Written Answer to Unanswered Oral Question

Impact of Recent Total Debt Servicing Ratio Revision and Other Cooling Measures on First-time Buyers

Speakers

Summary

This question concerns inquiries from Mr Desmond Choo and Mr Sharael Taha regarding the impact of tightened total debt servicing ratio (TDSR) and loan-to-value (LTV) limits on first-time homebuyers. Minister Desmond Lee clarified that most HDB buyers are unaffected by the TDSR change due to the existing 30% mortgage service ratio, and 90% of previous HDB loan applicants already met the new 85% LTV limit. He explained that housing grants and CPF savings significantly reduce loan requirements, protecting buyers against rising interest rates and encouraging financial prudence. To support affordability, the government is increasing BTO supply to 23,000 units annually through 2023 and raising the private housing land supply by 40%. These demand and supply measures aim to ensure a sustainable property market and accessible housing for all Singaporeans.

Transcript

53 Mr Desmond Choo asked the Minister for National Development with the revisions to the total debt servicing ratio (TDSR) threshold and the loan‐to‐value (LTV) limit for loans (a) how will such changes affect young Singaporeans’ ability to own their first HDB flat or private property; and (b) whether this will result in an even longer wait for their first HDB flat or private property.

54 Mr Sharael Taha asked the Minister for National Development in light of the decreases in the loan-to-value limit from 90% to 85% for HDB loans and the total debt servicing ratio from 60% to 55% (a) what is the assessed impact on first-time HDB BTO buyers, especially young couples, gig economy workers and the self-employed, who will now have to set aside more cash to purchase a home; (b) whether there are plans to assist these first-time buyers; and (c) whether there will be concessions for individuals with special circumstances, such as single parents.

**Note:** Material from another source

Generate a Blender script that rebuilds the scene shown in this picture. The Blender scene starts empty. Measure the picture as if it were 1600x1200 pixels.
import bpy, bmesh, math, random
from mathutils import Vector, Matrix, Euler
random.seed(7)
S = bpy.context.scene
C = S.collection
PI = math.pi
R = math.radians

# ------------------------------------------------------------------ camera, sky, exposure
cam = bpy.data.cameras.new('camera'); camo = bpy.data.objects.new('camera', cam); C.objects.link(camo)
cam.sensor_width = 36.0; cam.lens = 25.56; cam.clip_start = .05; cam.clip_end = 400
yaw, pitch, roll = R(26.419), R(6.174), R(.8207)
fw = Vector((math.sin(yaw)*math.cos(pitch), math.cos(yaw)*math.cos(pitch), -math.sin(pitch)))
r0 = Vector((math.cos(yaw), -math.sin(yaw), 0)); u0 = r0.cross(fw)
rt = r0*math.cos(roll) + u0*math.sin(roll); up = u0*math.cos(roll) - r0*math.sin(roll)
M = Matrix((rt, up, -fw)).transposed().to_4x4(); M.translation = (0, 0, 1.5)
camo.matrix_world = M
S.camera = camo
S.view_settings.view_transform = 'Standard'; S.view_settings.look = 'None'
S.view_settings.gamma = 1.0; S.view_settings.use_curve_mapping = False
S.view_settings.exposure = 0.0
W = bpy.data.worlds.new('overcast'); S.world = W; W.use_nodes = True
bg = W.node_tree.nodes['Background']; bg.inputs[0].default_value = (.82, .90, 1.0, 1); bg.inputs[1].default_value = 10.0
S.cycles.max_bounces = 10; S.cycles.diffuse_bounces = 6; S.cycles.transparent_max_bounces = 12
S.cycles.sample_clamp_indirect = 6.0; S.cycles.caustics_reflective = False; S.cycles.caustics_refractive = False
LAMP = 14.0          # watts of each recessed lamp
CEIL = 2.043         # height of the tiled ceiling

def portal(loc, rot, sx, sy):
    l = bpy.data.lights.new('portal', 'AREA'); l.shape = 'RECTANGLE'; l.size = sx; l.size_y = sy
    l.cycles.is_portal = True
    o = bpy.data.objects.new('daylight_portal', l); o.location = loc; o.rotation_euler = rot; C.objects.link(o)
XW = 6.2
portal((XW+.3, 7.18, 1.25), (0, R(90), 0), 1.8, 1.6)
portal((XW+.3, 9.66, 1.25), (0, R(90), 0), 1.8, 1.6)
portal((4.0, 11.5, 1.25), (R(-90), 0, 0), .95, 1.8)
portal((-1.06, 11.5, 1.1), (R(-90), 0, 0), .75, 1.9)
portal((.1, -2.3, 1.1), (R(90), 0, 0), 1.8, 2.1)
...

Mr Desmond Lee: The adjustments to the total debt servicing ratio (TDSR) threshold and loan-to-value (LTV) ratio for HDB-granted loans were part of a package of cooling measures introduced in December last year to promote a sustainable property market, housing affordability and financial prudence.

Specifically, the tightened TDSR threshold aims to protect home buyers and ensure that they can continue to service their mortgages over the medium term. This is because interest rates are likely to rise in 2022 and beyond and a combination of rising property prices and higher interest rates will risk a significant increase in mortgage costs for buyers. The tighter TDSR threshold will encourage financial prudence among home buyers.

The vast majority of first-time home buyers are unlikely to be affected by the tightening of the TDSR threshold from 60% to 55%. HDB home buyers are already subject to the stricter mortgage service ratio (MSR) of 30%, which was not changed in the latest round of cooling measures. The tightened TDSR will encourage prospective first-time owners of private properties to right-size their intended purchases and mortgages, without overstretching themselves, so that they can better service their debt obligations.

The reduction in the LTV limit for HDB housing loans from 90% to 85% is not expected to significantly affect first-timers taking an HDB loan. First-timers receive generous grants for their HDB flat purchase. They are also required to use all their CPF Ordinary Account savings, except for up to $20,000 per buyer, when they buy their flat. The significant grants, coupled with the use of CPF savings, reduce the loan amount that HDB first-timers need to take. In fact, more than nine out of 10 buyers who took an HDB housing loan in 2020 had an LTV of 85% or less and would not be affected by the reduction in the LTV limit. They include young couples, gig economy workers and the self-employed. Looking more specifically at households with an income of $7,000 or less, only 1% would be affected. For reference, $7,000 is half the current income ceiling of $14,000 for families to purchase a subsidised flat.

To complement the cooling measures which are targeted at moderating demand, we will increase the supply of private and public housing. We will ramp up BTO supply to launch up to 23,000 flats per year in 2022 and 2023, an increase of 35% from the 17,000 flats in 2021. For private housing, we will have around 2,800 units on the Confirmed List for the Government Land Sale (GLS) programme in the first half of 2022, with another 3,700 units on the Reserve List. This is a 40% increase for the Confirmed List from the previous GLS programme in the second half of 2021. We will step up supply even further if demand remains strong.

Taken together, the suite of demand and supply measures will help to support a stable and sustainable property market in the medium term and ensure that housing remains affordable and accessible for all Singaporeans, especially for those planning to purchase their first home.